More than answering historical questions, however, I found a surprising degree of human drama, much more than I had expected. This made it interesting to research, and hopefully makes it more than a bit of extraordinary history to read. While I knew only too well the general outlines of the story, I did not know the details, nor did I anticipate learning much human nature in digging out this account, including how federal judges and justices can think for themselves when given lifetime appointment.

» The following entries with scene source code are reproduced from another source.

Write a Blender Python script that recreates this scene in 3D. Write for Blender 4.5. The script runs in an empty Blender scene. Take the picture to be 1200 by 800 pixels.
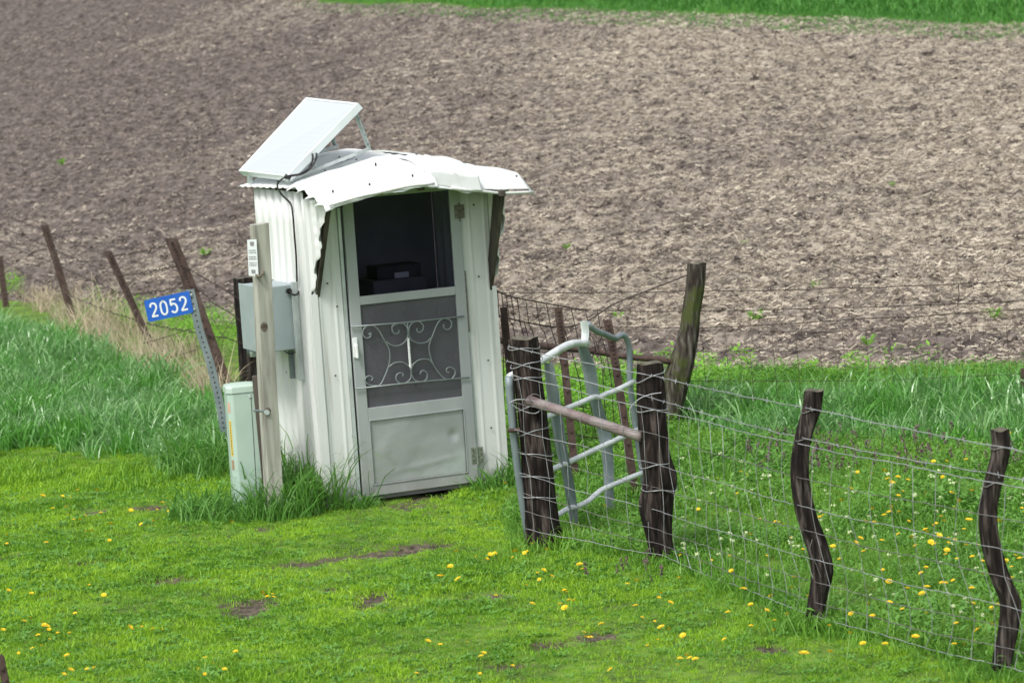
import bpy, bmesh, math, random
import numpy as np
from math import radians, sin, cos, pi, atan2, hypot
from mathutils import Vector, Matrix, Euler

random.seed(7)
rng = np.random.default_rng(11)
SC = bpy.context.scene
COL = SC.collection

# ------------------------------------------------------------------ camera
FPX, PITCH, ROLL, CAMH = 3205.0, radians(6.655), radians(3.804), 3.0
CAM = np.array([0.0, 0.0, CAMH])
_x0 = np.array([1.0, 0, 0]); _u0 = np.array([0, sin(PITCH), cos(PITCH)])
FW = np.array([0, cos(PITCH), -sin(PITCH)])
XR = cos(ROLL) * _x0 - sin(ROLL) * _u0
UR = sin(ROLL) * _x0 + cos(ROLL) * _u0
cd = bpy.data.cameras.new('camera')
cam = bpy.data.objects.new('camera', cd); COL.objects.link(cam)
cd.sensor_width = 36.0; cd.lens = FPX / 1200 * 36.0
cd.clip_start = 0.1; cd.clip_end = 4000
cd.dof.use_dof = True; cd.dof.focus_distance = 16.0; cd.dof.aperture_fstop = 4.8
cam.matrix_world = Matrix(((XR[0], UR[0], -FW[0], 0), (XR[1], UR[1], -FW[1], 0),
                           (XR[2], UR[2], -FW[2], CAMH), (0, 0, 0, 1)))
SC.camera = cam

# ------------------------------------------------------------------ world + sun
SUN_EL, SUN_AZ = radians(54), radians(-147)      # azimuth measured from +Y towards +X
w = bpy.data.worlds.new('World'); SC.world = w; w.use_nodes = True
nt = w.node_tree; bg = nt.nodes['Background']
sky = nt.nodes.new('ShaderNodeTexSky'); sky.sky_type = 'NISHITA'; sky.sun_disc = False
sky.sun_elevation = SUN_EL; sky.sun_rotation = SUN_AZ
sky.air_density = 1.0; sky.dust_density = 3.5; sky.ozone_density = 1.0
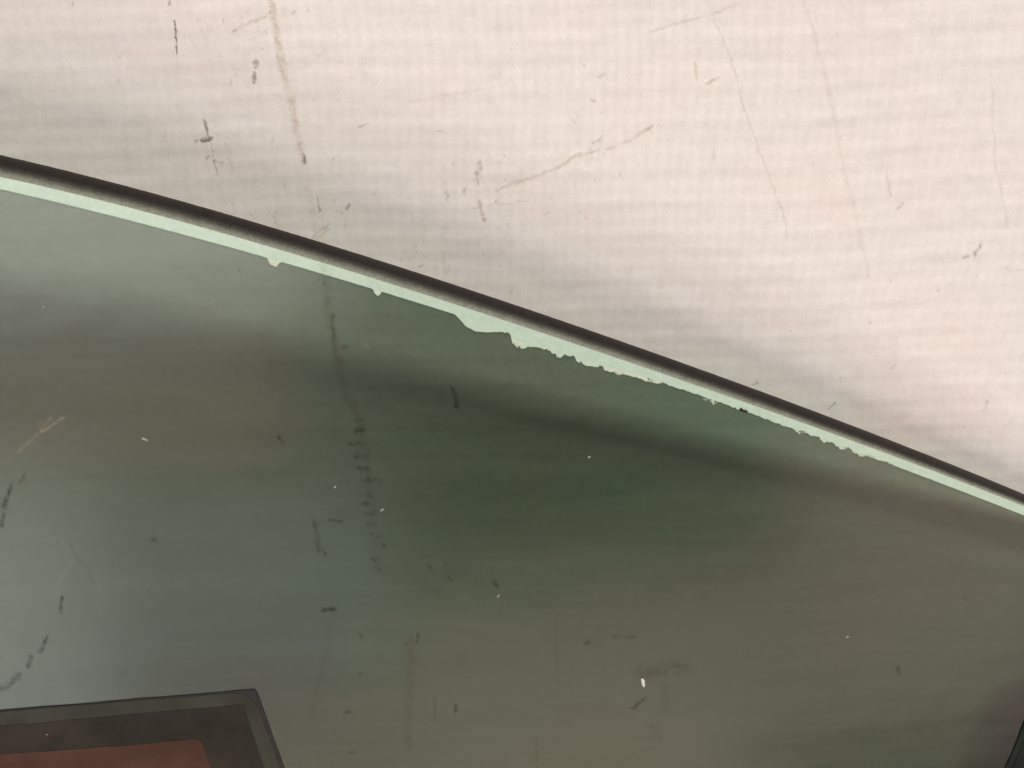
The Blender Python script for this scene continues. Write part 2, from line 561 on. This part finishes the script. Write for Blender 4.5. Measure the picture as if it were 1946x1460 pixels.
S('soot', [(768, 1218), (772, 1226)], 5, 0.65, .8, .3)
S('soot', [(794, 1206), (792, 1222)], 5, 0.85, .8, .3)
S('brown', [(826, 1328), (826, 1368)], 6, 0.91, .8, .2)
S('soot', [(866, 1340), (865, 1352)], 6, 1.00, .6, .2)
S('brown', [(664, 1350), (635, 1390)], 6, 0.65, .8, .4)
S('soot', [(656, 1354), (668, 1352)], 6, 0.78, .7, .3)
S('soot', [(684, 1206), (687, 1211)], 6, 0.72, .7, .3)
S('soot', [(684, 1280)], 5, 0.65, .7, .3)
S('brown', [(656, 1318), (662, 1326)], 6, 0.65, .8, .3)
S('brown', [(1056, 1175), (1058, 1240), (1062, 1300)], 7, 0.44, .9, .4)
S('brown', [(1019, 1400), (1022, 1475)], 6, 0.65, .8, .3)
S('soot', [(1113, 1220), (1118, 1222)], 8, 0.72, .9, .2)
S('soot', [(1166, 1210), (1205, 1212)], 8, 0.39, 1, .5)
S('soot', [(1215, 1278), (1240, 1280), (1300, 1268)], 26, 0.39, 1, .6)
S('soot', [(1262, 1300), (1266, 1350)], 14, 0.29, 1, .6)
S('soot', [(1228, 1325), (1213, 1338), (1202, 1348)], 6, 0.78, .8, .3)
S('soot', [(1240, 1380), (1250, 1400)], 20, 0.26, 1, .6)
S('soot', [(1706, 1270), (1709, 1280)], 7, 1.00, .8, .2)
S('soot', [(1756, 1271)], 6, 0.59, .9, .2)
S('soot', [(1925, 1040)], 6, 0.78, .8, .2)
S('soot', [(1830, 1135), (1836, 1138)], 8, 0.39, .9, .3)
S('soot', [(660, 1432), (672, 1428)], 5, 0.65, .8, .3)
S('soot', [(452, 515), (455, 512)], 6, 0.65, .8, .2)
# pale scratches in the film itself
for a, b, wd, am in (((30, 862), (66, 834), 7, .25), ((60, 832), (127, 790), 3.2, .7), ((66, 828), (100, 792), 2.6, .6), ((88, 818), (118, 794), 2.6, .8), ((70, 812), (82, 800), 2.4, .5),
                     ((395, 1384), (406, 1396), 4, .9), ((690, 656), (702, 657), 3, .4), ((105, 1118), (135, 1070), 12, .12)):
    S('scratch', [a, b], wd, am, .6, .5)

# ------------------------------------------------------------------ the board everything lies on
gx = PX0 + np.arange(NX) * STEP
gy = PY0 + np.arange(NY) * STEP
GX, GY = np.meshgrid(gx, gy)
P = on_plane(GX, GY, 0.0)


def relief(p):
    x, y = p[..., 0] * 1e3, p[..., 1] * 1e3        # mm
    wx = 0.5 * np.sin(y * .11 + 1) + .3 * np.sin(y * .27)
    wy = 0.7 * np.sin(x * .055) + .35 * np.sin(x * .16 + 2) - 0.06 * x
    warp = np.sin(2 * math.pi * (x + wx * .6) / 1.42)
    weft = np.sin(2 * math.pi * (y + wy * .5) / 2.05)
    band = np.sin(2 * math.pi * (y + wy * 1.2) / 4.9 + .8 * np.sin(x * .03))
    amp_warp = .35 + .65 * np.exp(-((x - 10) / 42) ** 2) * np.clip((y + 5) / 40, 0, 1)
    return warp * amp_warp, weft, band


warp, weft, band = relief(P)
ln1 = lattice_noise((NY, NX), 40.0)
ln2 = lattice_noise((NY, NX), 14.0)
weave = np.clip(0.5 + .17 * warp * (.5 + ln2) + .21 * weft * (.5 + ln1) + .21 * band * (.4 + ln1) + (ln2 - .5) * .16, 0, 1)
P[..., 2] += (warp * .0045 * (.5 + ln2) + weft * .0075 * (.4 + ln1) + band * .016 * (.3 + ln1) + (ln2 - .5) * .03) * 1e-3
edge = np.minimum.reduce([np.arange(NX)[None] + 0 * GY, NX - 1 - np.arange(NX)[None] + 0 * GY, np.arange(NY)[:, None] + 0 * GX, NY - 1 - np.arange(NY)[:, None] + 0 * GX])
P[..., 2] *= np.clip(edge / 12.0, 0, 1)

# one continuous sheet: the measured field in the middle, plain margins out to the sheet's edge and down its sides
XL, XR, YB, YT, TH = -0.50, 0.40, -0.36, 0.48, 0.012


def widen(P, A):
    def ring(row, y):
        r = row.copy()
        r[:, 1] = y
        r[:, 2] = 0
        return r
    # left/right columns
    def colset(P, x, z):
        c = P[:, :1].copy() if x < 0 else P[:, -1:].copy()
        c[..., 0] = x
        c[..., 2] = z
        return c
    L1, L2 = colset(P, XL, 0), colset(P, XL, -TH)
    R1, R2 = colset(P, XR, 0), colset(P, XR, -TH)
    Q = np.concatenate([L2, L1, P, R1, R2], 1)
    top = Q[:1].copy(); top[..., 1] = YT
    top2 = top.copy(); top2[..., 2] = -TH
    bot = Q[-1:].copy(); bot[..., 1] = YB
    bot2 = bot.copy(); bot2[..., 2] = -TH
    Q = np.concatenate([top2, top, Q, bot, bot2], 0)
    A = {k: np.pad(a, 2, mode='constant', constant_values=(0.5 if k == 'weave' else 0)) for k, a in A.items()}
    return Q, A


Q, A = widen(P, {'brown': marks['brown'], 'dark': marks['dark'], 'weave': weave})
board = grid_mesh('tabletop', Q, M_board, attrs=A)
tag(board, 'off-white scuffed plastic sheet with a faint weave, brown streaks and black scratches, under the tinted glass', 'tabletop', kind='structure')

# ------------------------------------------------------------------ outlines of the pane, measured along its edge
def fit(pts, deg=4):
    pts = np.array(pts, float)
    c = np.polyfit((pts[:, 0] - 950) / 1000, pts[:, 1], deg)
    x0, x1 = -100.0, 2050.0

    def f(x):
        x = np.asarray(x, float)
        xc = np.clip(x, x0, x1)
        y = np.polyval(c, (xc - 950) / 1000)
        dc = np.polyder(c)
        return y + (x - xc) * np.polyval(dc, (xc - 950) / 1000) / 1000
    return f


f_outer = fit([(0, 295), (250, 355), (500, 428), (800, 522), (1050, 602), (1200, 656), (1300, 690), (1500, 765), (1946, 939)])
f_arris = fit([(0, 336), (250, 397), (500, 464.5), (800, 557), (1050, 640), (1200, 690), (1300, 724), (1500, 794), (1946, 962)])
f_film = fit([(0, 359), (250, 421.6), (500, 487), (800, 576), (1050, 658), (1200, 710), (1300, 741), (1500, 811), (1946, 980)])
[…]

5 responses to “Nixon’s Uses, Abuses and Muses on the Supreme Court”

  1. Steven Rhodes says:

    Yeah, beat up on Nixon, the guy that got us out of Vietnam.

  2. Victor Grunden says:

    The seven grand old men from Whittier, CA backed Nixon because of his “street tough” mentality. His strong “anti-Communist” stance was guided by the anti-New Deal mentality of his backers. His backers equated the two. That led to the U.S. engaging in some foolish actions that affect us to this day. Overthrowing governments, association and installation of disreputable leaders, etc., etc.. This article demonstrates how our judicial branch has been corrupted by politics to the point of irrelevance, except they create case law that governs society. Today, Court outcomes are often accurately predicted based on the politics of the judge. How does that square with the separation of powers intended by our founders? Discussing a case with intent to influence the outcome is illegal, yet is commonly accepted today.

  3. shanen says:

    I’m curious how your comments on your new book will be influenced by some of the recent news related to President Obama. Among others, I’m thinking of the preposterous calls for impeachment and Boehner’s overtly ridiculous lawsuit (which still might survive another one of those 5-4 decisions of the Supreme Court).

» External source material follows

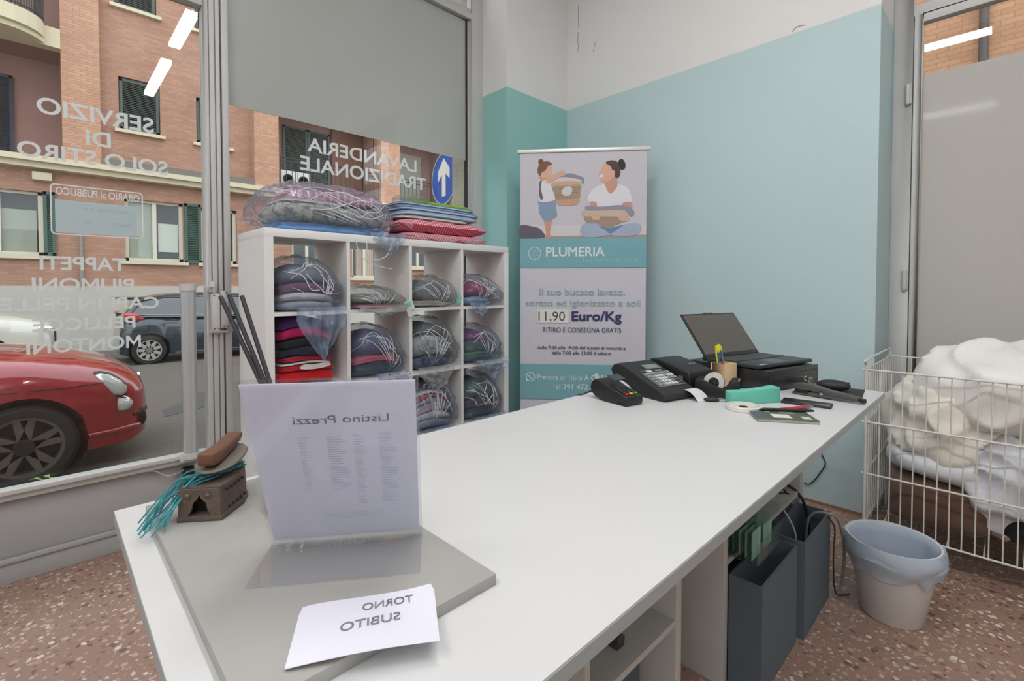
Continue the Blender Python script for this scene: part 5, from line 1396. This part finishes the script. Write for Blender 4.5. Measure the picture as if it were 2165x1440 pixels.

    My current summary of the situation is that there are many neo-GOP politicians who would admit that their personal hatred of President Obama is 5 on the 5-point scale. The interesting part is where they would put their “balance” point. Would they claim to have 5 points of love for the nation, or only for their own state or religion or some other primary allegiance? Or are they lying about the 5 points? I think some of them could actually crank their hatred up to 11.

    Rather unfortunate that so many of America’s foreign enemies can now count on this hatred. No matter how obvious and trivial the solution, if Obama is for it, they’re against it…

  4. Milo™ says:

    I would argue that Nixon was just a product of the tumultuous times. He had a lot of young zealots on his campaign staff that did stupid childish things.
    We have much the same situation today.

  5. maureen castello says:

    Watched You on Face the Nation and must say so tired of the phrase “keep them in the reservation” or the similar one “just off the reservation” being used to as you
    say keeping them quiet and not causing trouble . Yep that’s basically what the government wanted when it put Native Americans on reservations. So the phrase kind of hurts but you probably didn’t even realize that other connotation.